Enfin, les perspectives de notre agriculture s'inscrivent nécessairement dans un cadre communautaire. La refondation de la politique agricole commune passe par la mise en œuvre d'une régulation européenne de l'agriculture, que Bruno Le Maire a déjà engagée avec l'Allemagne dans le secteur du lait, en rassemblant vingt et un États membres pour défendre auprès de la Commission européenne le principe d'une nouvelle régulation. De même, un groupe à haut niveau a été chargé de proposer des perspectives à moyen terme. Ce groupe, qui se réunit chaque mois, rendra ses conclusions au plus tard au mois de juin 2010.
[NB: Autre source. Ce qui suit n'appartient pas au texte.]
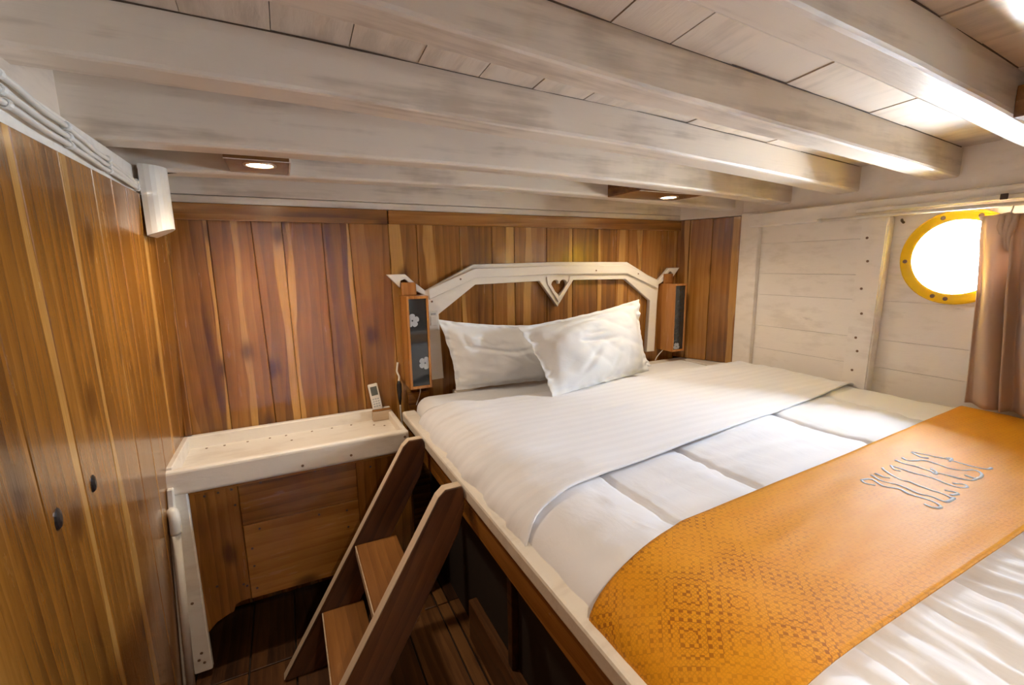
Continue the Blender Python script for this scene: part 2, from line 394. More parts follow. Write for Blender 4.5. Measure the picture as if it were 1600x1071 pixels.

Monsieur le sénateur, vous pouvez compter sur l'engagement du Gouvernement pour que la régulation européenne s'étende à l'ensemble des secteurs agricoles.

M. le président. La parole est à M. Jean-Jacques Lozach.

M. Jean-Jacques Lozach. Madame la ministre, je vous remercie de la précision de votre réponse. Cependant, étant donné la gravité de la situation et l'urgence d'y remédier, je ne suis pas convaincu qu'elle soit à la hauteur. En effet, nous sommes aujourd'hui confrontés à une véritable désespérance sociale dans les campagnes, la crise que traverse le monde agricole, et en particulier l'élevage, qu'il s'agisse des filières ovine, bovine ou porcine, étant absolument sans précédent.

En attendant la loi de modernisation de l'agriculture et de la pêche et la réforme de la politique agricole commune en 2013, il importerait d'apporter des réponses plus appropriées et plus fortes à la chute brutale des revenus agricoles.